On October 26 and 27th 2007, the Yale School of Architecture held a symposium called, “Constructing the Ineffable: Contemporary Sacred Architecture”. Among the presenters was Fariborz Sahba, Canadian architect of the Bahá’í House of Worship in India and the Terraces of the Shrine of the Báb in Haifa, Israel.
Mr. Sahba delivered a presentation entitled, “Faith and Form: Contemporary Space for Pilgrimage and Worship,” which reviewed in detail the process of designing these two structures and addressed the concept of sacred space. He also spoke of a fifth dimension in the realm of art to which the Bahá’í Faith points: “an inherent vital relation and bond in the reality of things.” It is this mystical relation, suggested Mr. Sahba, which defines the nature of sacred spaces.

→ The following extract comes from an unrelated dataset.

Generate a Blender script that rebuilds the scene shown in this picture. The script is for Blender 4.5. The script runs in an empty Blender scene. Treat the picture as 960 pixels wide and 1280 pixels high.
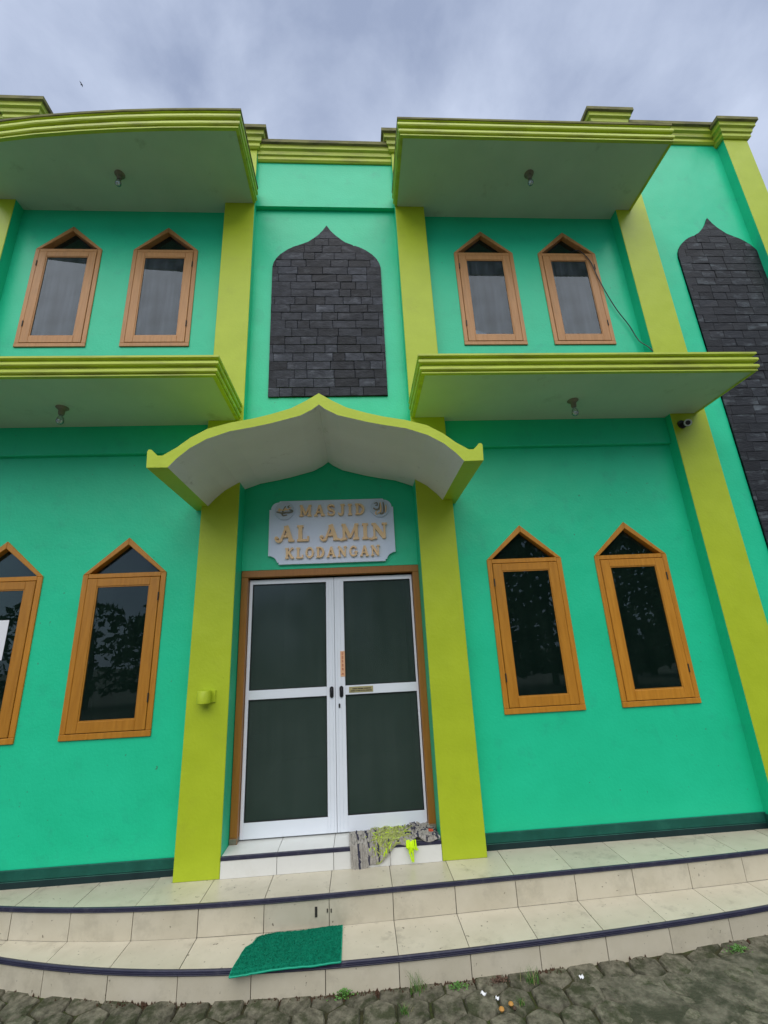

Two other architects at the conference, Moshe Safdie and Emilie Townes, praised the Bahá’í emphasis on concepts such as “beauty” and “unity” in the development of sacred spaces, spaces both elegant and welcoming to people of other faiths.
Other architects invited to present papers at the Yale symposium included: Tadao Ando, Frank Gehry, Zaha Hadid, Stanley Tigerman, Rafael Moneo, and Richard Meier, each well-known designers of famous spiritual structures.
The overall intention of the Yale symposium was to open an international and interfaith dialogue between architects, sociologists, philosophers, and theologians that would consider the powerful influence that religion has come to exert in contemporary civic life, as well as in the design and construction of prominent religious buildings.
The symposium was hosted in conjunction with the Yale Institute of Sacred Music and the Yale Divinity School. A compilation of the papers presented at the symposium is being published by Yale.